HNI and Steelcase describe how Steelcase shareholders can elect their merger consideration under the agreement dated August 3, 2025. Each Steelcase share can receive either the mixed option of 0.2192 HNI shares plus $7.20 cash, a pure cash amount linked to HNI’s 10-day volume-weighted average price, or an all-stock amount derived from that same reference price.
The communication emphasizes that the merger is still subject to approval by both companies’ shareholders and other customary closing conditions, so there is no assurance of completion. It also notes that shareholders who made no election default to the mixed package, and that no fractional HNI shares will be issued, with cash paid instead for any fractional entitlements.
Risk language highlights typical transaction uncertainties: potential termination of the merger agreement, legal proceedings, integration challenges, possible higher-than-expected costs, customer and employee reactions, and dilution from new HNI shares issued as consideration. Broader macro and industry factors identified in each company’s Form 10-K are also cited as potential sources of variance versus any expectations.
FAQ
When was the election deadline for Steelcase merger consideration choices?
The preliminary results are based on elections received by the deadline of 5:00 p.m. Eastern Time on December 4, 2025. Results remain preliminary until guaranteed delivery procedures are completed.
Is the HNI–Steelcase merger already completed?
No.
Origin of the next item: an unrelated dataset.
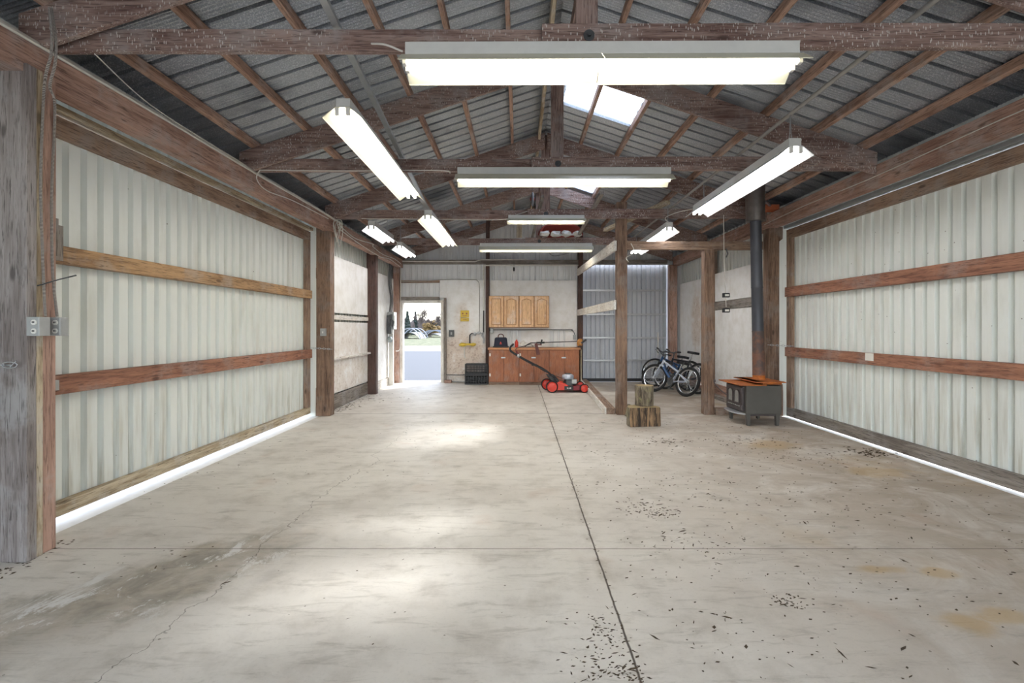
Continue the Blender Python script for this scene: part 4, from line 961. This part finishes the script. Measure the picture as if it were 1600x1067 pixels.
# ------------------------------------------------------------------ logs
def log_mesh(r, h, seed, n=28):
    m = MB(); zs = [0, h*.05, h*.3, h*.6, h*.95, h]; rings = []
    for z_ in zs:
        e = .97 if z_ in (0, h) else 1
        rings.append([m.bm.verts.new((e*(r+.07*r*noise.noise(Vector((math.cos(a)*2+seed, math.sin(a)*2, z_*3)))+.04*r*noise.noise(Vector((math.cos(a)*7, math.sin(a)*7+seed, z_*2))))*math.cos(a),
                    e*(r+.07*r*noise.noise(Vector((math.cos(a)*2+seed, math.sin(a)*2, z_*3)))+.04*r*noise.noise(Vector((math.cos(a)*7, math.sin(a)*7+seed, z_*2))))*math.sin(a), z_)) for a in [2*PI*k/n for k in range(n)]])
    for A, B in zip(rings, rings[1:]):
        for k in range(n): m._f([A[k], A[(k+1) % n], B[(k+1) % n], B[k]])
    f = m._f(rings[0][::-1]); f2 = m._f(rings[-1])
    for q in (f, f2): q.material_index = 1
    return m
# lower: wide split round, flat split face to the camera
lo = log_mesh(.235, .27, 1.0)
bmesh.ops.bisect_plane(lo.bm, geom=lo.bm.verts[:]+lo.bm.edges[:]+lo.bm.faces[:], plane_co=(-.02, -.07, 0), plane_no=(.12, -1, 0), clear_outer=True)
es = [e for e in lo.bm.edges if e.is_boundary]
r_ = bmesh.ops.contextual_create(lo.bm, geom=es)
for f in r_['faces']: f.material_index = 2
o = one('log', lo, [M['bark'], M['logend'], M['split']], 'lower wide split log standing on the floor by the tall post', 'log')
o.location = (X(1005, 7.05), 7.1, 0)
up = log_mesh(.135, .29, 6.0)
o = one('log', up, [M['bark'], M['logend']], 'upper upright round log standing on the wider log', 'log'); o.location = (X(1006, 7.2), 7.18, .272)
m = MB(); m.beam((0, 0, .02), (.1, .03, .17), .09, .05); m.beam((-.02, .03, .01), (.03, .05, .2), .05, .04)
o = one('bark_piece', m, M['bark'], 'broken grey bark pieces leaning behind the logs', 'bark'); o.location = (X(985, 7.75), 7.72, 0)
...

The communication states that completion of the transaction remains subject to approval by both HNI and Steelcase shareholders and the satisfaction or waiver of other customary closing conditions.
Where can Steelcase (SCS) investors find full details on the HNI transaction?
Details are provided in HNI’s Registration Statement on Form S-4 and the joint proxy statement/prospectus, which became effective on November 4, 2025. Investors can obtain free copies via the SEC’s website or through the investor relations sections of HNI and Steelcase websites.